• GOAL
Please write out the lines of the data exactly, beginning with the first and ending with the line containing "parent=pg, tint=(.12, .7))"; leave the pictures behind.

• DATA EXTRACT
..............................

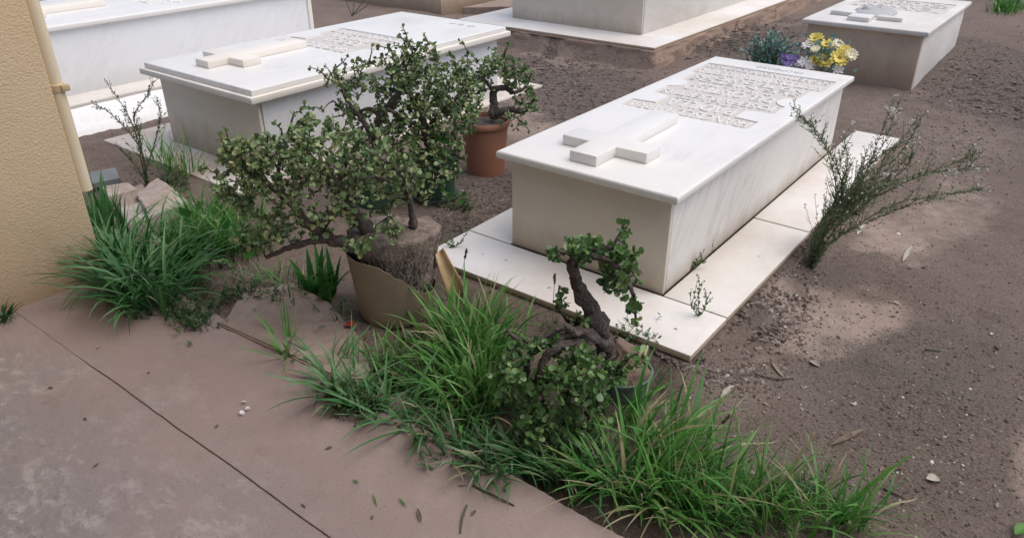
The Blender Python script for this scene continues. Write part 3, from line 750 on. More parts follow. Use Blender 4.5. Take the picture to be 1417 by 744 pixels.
# --- shrub G: low green pot behind
Gc = (-.92, .16, 0)
pg = thing('potted_shrub', 'jade shrub with a thick slanting limb in a low green pot behind the split pot', 'potted plant', Gc)
m = MB(); m.lathe(Gc, [(.098, -.02), (.104, .03), (.112, .09), (.117, .112), (.122, .114), (.122, .132), (.115, .134), (.110, .125), (.108, .10)], 44); m.build('pot', PLGR, pg, 'auto')
soil_disc(Gc, .110, .118, 1, parent=pg)
grow(Gc, [[(520, 250, 0, .030), (524, 225, .0, .028), (520, 190, .02, .026), (528, 160, .03, .022), (558, 124, .04, .015), (585, 98, .05, .008)],
          [(524, 200, .01, .018), (500, 165, -.02, .012), (478, 135, -.03, .007), (468, 105, 0, .004)],
          [(528, 165, .03, .014), (510, 150, .06, .010), (485, 160, .08, .006), (462, 140, .1, .004)]],
     [(480, 105, 34, 34, 0, .14, 30), (500, 140, 42, 36, .05, .16, 24), (535, 105, 36, 34, .05, .16, 30), (470, 165, 30, 30, 0, .12, 14), (515, 205, 36, 36, -.05, .12, 14)],
     12, leaf=.0215, leaf_gap=.0155, dens=1.4, tip_len=.070, parent=pg, tint=(.12, .7))

# --- shrub B: tall dark green pot
Bc = (-.725, .40, 0)
pb = thing('potted_shrub', 'dense rounded jade shrub hanging over a tall dark green pot', 'potted plant', Bc)
m = MB(); m.lathe(Bc, [(.092, -.01), (.096, .01), (.100, .10), (.107, .205), (.112, .21), (.114, .232), (.108, .234), (.103, .225), (.10, .19)], 44); m.build('pot', PLGR, pb, 'auto')
MB().lathe(Bc, [(.108, -.012), (.122, .02), (.126, .024), (.121, .024), (.10, .006)], 36).build('saucer', PLGG, pb, 'auto')
soil_disc(Bc, .102, .205, 2, parent=pb)
m = MB()      # curled scraps of bark and fallen leaf litter round the stem
rr_ = random.Random(9)
for q in range(16):
    a = rr_.uniform(0, 6.28); P = [Vector(Bc)+Vector((rr_.uniform(.03, .10)*math.cos(a+k*.3), rr_.uniform(.03, .11)*math.sin(a+k*.3), .225+.02*math.sin(k*1.7+q))) for k in range(5)]
    m.tube(P, [.004, .006, .006, .005, .002], 5, t=.7)
m.build('root_tangle', BARK, pb, True)
grow(Bc, [[(600, 222, 0, .030), (596, 200, 0, .028), (588, 175, 0, .022), (575, 145, .02, .015), (560, 110, .03, .009), (570, 75, .03, .005)],
          [(590, 180, 0, .018), (615, 155, -.02, .013), (635, 130, 0, .008), (650, 105, .03, .004)],
          [(588, 178, 0, .015), (560, 165, -.08, .010), (535, 150, -.12, .006)],
          [(596, 195, 0, .014), (612, 185, -.1, .009), (625, 190, -.15, .006), (632, 215, -.17, .004)]],
     [(585, 115, 48, 46, .02, .2, 110), (620, 130, 42, 44, .0, .18, 80), (600, 165, 56, 40, -.06, .16, 90), (560, 95, 32, 32, .03, .15, 40), (575, 70, 18, 16, .03, .08, 16), (615, 200, 30, 30, -.12, .08, 36), (560, 190, 34, 30, -.1, .1, 26), (545, 140, 34, 36, 0, .16, 36), (640, 160, 22, 36, -.05, .12, 26), (630, 225, 14, 26, -.12, .05, 14), (585, 215, 36, 30, -.16, .07, 30), (548, 195, 36, 36, -.08, .1, 30), (655, 130, 18, 30, 0, .1, 18)],
     13, leaf=.0225, leaf_gap=.015, dens=1.35, tip_len=.08, parent=pb, tint=(.1, .72))

# --- shrub C: terracotta pot
Cc = (-.765, .855, 0)
pc_ = thing('potted_shrub', 'jade shrub with a hooked bare trunk in a terracotta coloured pot', 'potted plant', Cc)
m = MB(); m.lathe(Cc, [(.100, -.03), (.106, -.005), (.118, .14), (.129, .262), (.137, .264), (.142, .272), (.142, .292), (.137, .30), (.128, .298), (.124, .286), (.120, .25)], 52); m.build('pot', TERRA, pc_, 'auto')
soil_disc(Cc, .124, .272, 3, parent=pc_)
grow(Cc, [[(682, 160, -.02, .030), (684, 150, -.01, .026), (683, 135, 0, .020), (685, 124, 0, .017), (700, 122, 0, .015), (712, 128, -.02, .011), (728, 120, 0, .007), (734, 105, 0, .004)],
          [(686, 157, -.02, .024), (705, 152, -.04, .018), (722, 154, -.06, .012), (733, 148, -.07, .008), (740, 132, -.06, .004)],
          [(685, 128, 0, .012), (672, 112, .04, .008), (668, 95, .05, .005), (690, 85, .05, .004)]],
     [(690, 98, 40, 24, .03, .16, 64), (672, 92, 22, 20, .04, .12, 20), (720, 112, 22, 24, -.02, .12, 26), (728, 138, 16, 18, -.05, .08, 18), (655, 118, 20, 20, 0, .1, 16), (705, 165, 14, 12, -.12, .04, 5), (722, 175, 14, 14, -.08, .04, 4)],
     14, leaf=.0225, leaf_gap=.017, parent=pc_, tint=(.1, .65))

# --- shrub D: foreground bonsai like plant
Dc = (.868, -.435, -.03)
pd = thing('potted_shrub', 'foreground jade plant with a gnarled leaning trunk and leaves hanging over its buried green pot', 'potted plant', Dc)
m = MB(); m.lathe(Dc, [(.080, -.04), (.086, .0), (.092, .05), (.096, .085), (.101, .088), (.102, .10), (.096, .102), (.092, .095), (.09, .06)], 40, wob=.02); m.build('pot', PLGG, pd, 'auto')
# eroded soil and roots heaped above the rim
m = MB(); vs = []; nn_, kk = 44, 18
for k in range(kk+1):
    s = k/kk; r_ = .092*(1-s)**.65; z_ = .085+.135*s**.9
    for j in range(nn_):
        a = 2*math.pi*j/nn_; p = Vector((r_*math.cos(a)-.02*s, r_*math.sin(a)-.01*s, z_))
        w = noise.noise(p*24)*.016+noise.noise(p*70)*.008
        vs.append(Vector(Dc)+p+Vector((math.cos(a), math.sin(a), .6))*w)
m.add(vs, [(k*nn_+j, k*nn_+(j+1) % nn_, (k+1)*nn_+(j+1) % nn_, (k+1)*nn_+j) for k in range(kk) for j in range(nn_)])
m.build('potting_soil', plain('eroded_soil', (.16, .112, .086), (.27, .20, .16), 18, .95, .012, 60, .1), pd, True)
m = MB()     # curled torn rim of the pot on the right
P, Q = spline([(V(896, 478, Dc, -.02), .003), (V(893, 490, Dc, -.06), .007), (V(886, 497, Dc, -.08), .006), (V(880, 508, Dc, -.09), .007), (V(866, 515, Dc, -.1), .006), (V(850, 520, Dc, -.1), .003)], 5)
m.tube(P, Q, 6, jit=.5); o = m.build('curled_rim', PLTAN, pd, True)
grow(Dc, [[(842, 492, .0, .036), (838, 478, .0, .032), (829, 452, 0, .0265), (815, 425, 0, .0245), (803, 398, .0, .021), (792, 372, .0, .019), (795, 355, .0, .015), (808, 346, 0, .012), (825, 344, -.01, .009), (848, 340, 0, .006), (866, 304, .02, .003)],
          [(797, 352, 0, .012), (830, 356, -.04, .010), (850, 366, -.06, .009), (866, 385, -.07, .007), (878, 415, -.07, .005), (880, 440, -.07, .004)],
          [(812, 347, 0, .010), (845, 350, .04, .008), (870, 362, .05, .006), (886, 376, .05, .004)],
          [(798, 360, 0, .010), (785, 350, -.02, .006), (768, 345, -.03, .004)],
          [(838, 480, -.02, .022), (812, 462, -.07, .018), (795, 458, -.10, .015), (780, 452, -.10, .011), (742, 472, -.11, .009), (712, 466, -.1, .006), (702, 455, -.1, .004)],
          [(820, 468, -.06, .016), (775, 478, -.12, .013), (752, 500, -.14, .013), (742, 540, -.15, .010), (738, 590, -.17, .006)],
          [(790, 460, -.1, .012), (735, 490, -.1, .009), (728, 515, -.1, .010), (722, 540, -.11, .008)],
          [(800, 470, -.08, .014), (795, 510, -.17, .010), (785, 560, -.2, .008), (775, 620, -.2, .005)],
          [(834, 490, -.05, .012), (815, 540, -.16, .008), (815, 590, -.17, .005)],
          [(815, 470, .03, .006), (775, 430, .02, .004), (774, 395, .02, .0025)]],
     [(800, 352, 34, 16, 0, .08, 18), (840, 350, 40, 20, 0, .09, 24), (862, 358, 26, 20, 0, .08, 20), (862, 318, 10, 16, 0, .03, 7), (820, 342, 50, 14, .03, .08, 18), (862, 390, 26, 26, -.02, .09, 16), (838, 385, 16, 24, .03, .06, 8), (872, 430, 14, 26, -.06, .05, 8),
      (775, 415, 10, 26, .02, .04, 7), (800, 445, 18, 14, -.05, .04, 5), (765, 352, 14, 10, -.02, .05, 5),
      (780, 545, 48, 40, -.24, .12, 70), (742, 600, 34, 44, -.30, .08, 42), (815, 565, 34, 60, -.26, .10, 54), (775, 618, 62, 34, -.32, .06, 60), (718, 560, 30, 44, -.26, .06, 20), (800, 505, 36, 22, -.16, .06, 16), (700, 520, 24, 24, -.2, .06, 10), (725, 490, 26, 20, -.14, .05, 10), (765, 478, 26, 16, -.12, .05, 10), (850, 515, 20, 16, -.15, .04, 10), (735, 640, 24, 20, -.33, .04, 12), (830, 520, 26, 18, -.14, .05, 12), (795, 500, 34, 22, -.14, .07, 22), (715, 545, 22, 30, -.14, .06, 12), (880, 500, 16, 18, -.14, .03, 4)],
     15, leaf=.0238, leaf_gap=.0150, tip_len=.10, droop=.06, mats=LEAFG, parent=pd, tint=(.1, .75), side=18, jit=.55)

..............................

• FULL RESPONSE
The Blender Python script for this scene continues. Write part 3, from line 750 on. More parts follow. Use Blender 4.5. Take the picture to be 1417 by 744 pixels.
# --- shrub G: low green pot behind
Gc = (-.92, .16, 0)
pg = thing('potted_shrub', 'jade shrub with a thick slanting limb in a low green pot behind the split pot', 'potted plant', Gc)
m = MB(); m.lathe(Gc, [(.098, -.02), (.104, .03), (.112, .09), (.117, .112), (.122, .114), (.122, .132), (.115, .134), (.110, .125), (.108, .10)], 44); m.build('pot', PLGR, pg, 'auto')
soil_disc(Gc, .110, .118, 1, parent=pg)
grow(Gc, [[(520, 250, 0, .030), (524, 225, .0, .028), (520, 190, .02, .026), (528, 160, .03, .022), (558, 124, .04, .015), (585, 98, .05, .008)],
          [(524, 200, .01, .018), (500, 165, -.02, .012), (478, 135, -.03, .007), (468, 105, 0, .004)],
          [(528, 165, .03, .014), (510, 150, .06, .010), (485, 160, .08, .006), (462, 140, .1, .004)]],
     [(480, 105, 34, 34, 0, .14, 30), (500, 140, 42, 36, .05, .16, 24), (535, 105, 36, 34, .05, .16, 30), (470, 165, 30, 30, 0, .12, 14), (515, 205, 36, 36, -.05, .12, 14)],
     12, leaf=.0215, leaf_gap=.0155, dens=1.4, tip_len=.070, parent=pg, tint=(.12, .7))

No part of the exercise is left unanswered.